SULLUM: Stop warrantless snooping on Americans

During the course of two hours last Jan. 11, Donald Trump offered two diametrically opposed takes on a surveillance bill making its way through Congress. Both were wrong.

The FISA Amendments Reauthorization Act of 2017, which the House approved last week and the Senate is considering this week, has nothing to do with purported wiretapping at Trump Tower or any other direct surveillance of the Trump campaign, as the president initially suggested. But neither is its impact limited to “foreign bad guys on foreign land,” as Trump said in a corrective tweet after alarmed advisers explained his administration’s position to him.

The bill would renew for six years Section 702 of the Foreign Intelligence Surveillance Act, which authorizes warrantless collection of communications between people in the United States and people in other countries when “a significant purpose” of the snooping is obtaining “foreign intelligence information.” Although the official target is supposed to be a “non-U.S. person” (i.e., neither a U.S. citizen nor a legal permanent resident) who is believed to be located in a foreign country, the National Security Agency “incidentally” gathers a great deal of information about Americans, including their international emails, chat sessions and phone calls.

Once the information has been collected, the FBI can peruse it at will, looking for evidence of crimes that may have nothing to do with foreign intelligence (itself a very broad category), let alone terrorism or national security. Section 702 thus gives the FBI and other law enforcement agencies a way to dodge the Fourth Amendment’s ban on unreasonable searches and seizures, which is generally understood to require a warrant based on probable cause for surveillance that reveals the content of private conversations.

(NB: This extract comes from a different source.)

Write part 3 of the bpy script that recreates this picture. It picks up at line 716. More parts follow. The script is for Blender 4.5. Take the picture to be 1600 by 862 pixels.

The bill that the House approved implicitly acknowledges this problem by requiring a warrant to search Section 702 data about Americans — but only when the FBI is looking for information about someone who is already the target of a criminal investigation (and only when the investigation is not related to national security). Criminal suspects, in other words, would receive more privacy protection than people who the government has no reason to believe have broken the law.

The FISA Amendments Reauthorization Act also opens the door to reviving a suspended program that collected international communications “about” a foreign intelligence target. That kind of surveillance can pick up exchanges where neither party is the target and, due to technical problems in screening out domestic internet traffic, even when both parties are in the United States.

Two weeks ago, by a vote of 233 to 183, the House rejected an amendment that would have required a warrant for searches of Section 702 data and for surveillance partly motivated by a desire to collect information about Americans. That amendment, known as the USA RIGHTS Act, also would have explicitly banned “about” surveillance and limited the use of Section 702 information to cases involving foreign intelligence or national security.

The legislators who supported the USA RIGHTS Act included conservative Republicans such as James Sensenbrenner (Wis.) and Ted Poe (Texas) as well as progressive Democrats such as Jared Polis (Colo.) and Barbara Lee (Calif.). They were united by a belief that constitutional rights must be respected even when they inconvenience people who think invoking national security should be the end of the argument.

“Our Founders gave us the Fourth Amendment to prevent a tyrannical government from invading our privacy, and we are fools to relinquish that hard-won right because of fear,” writes Sen. Rand Paul (R-Ky.), who cosponsored the USA RIGHTS Act in the Senate and has vowed to fight reauthorization of Section 702 without reforms. “The Founders did not include the Fourth Amendment in the Bill of Rights as a suggestion.”

When the president thought Section 702 was used to “badly surveil and abuse the Trump Campaign,” he was indignant. If only he could spare some of that passion for a principle that protects the privacy of all Americans.